No man can witness the triumph of colonisation, when cities rise in the desert, and the wilderness blossoms as the rose, without being gladdened by the change; but the question which includes the fate of the aborigines,—What will become of them?—must check exultation. The black will invade rights he does not comprehend; seize on stragglers from those flocks, which have driven off his game; and wound the heel which yet ultimately treads him to the dust. Such is the process—it is carelessly remarked, that the native is seen less often; that it is long since he ventured to cross the last line, where death set up landmarks in the slain. At length the secret comes out: the tribe which welcomed the first settler with shouts and dancing, or at worst looked on with indifference, has ceased to live.

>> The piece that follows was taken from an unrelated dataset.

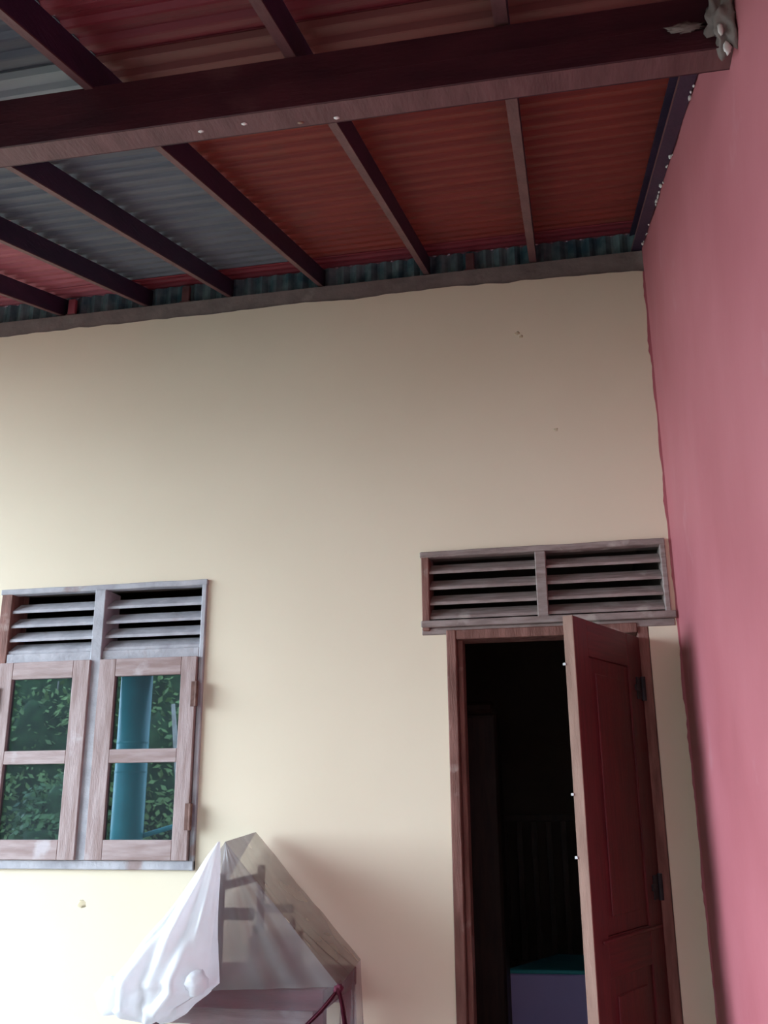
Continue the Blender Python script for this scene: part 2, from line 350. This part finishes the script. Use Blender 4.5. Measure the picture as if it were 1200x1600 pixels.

If the accounts of discoverers have been too flattering to the native character, they are explained rather than contradicted by the early colonists. These describe, with exultation, their new acquaintance, when writing to their friends: how peaceful, light-hearted, and obliging. They are charmed by their simplicity; they sleep among them without fear: but these notes soon change; and passing from censure to hatred, they speak of them as improvident, importunate, and instrusive; as rapacious and mischievous; then as treacherous and blood-thirsty—finally, as devils, and beasts of prey. Their appearance is offensive, their proximity obstructive: their presence renders everything insecure. Thus the muskets of the soldier, and of the bandit, are equally useful; they clear the land of a detested incubus.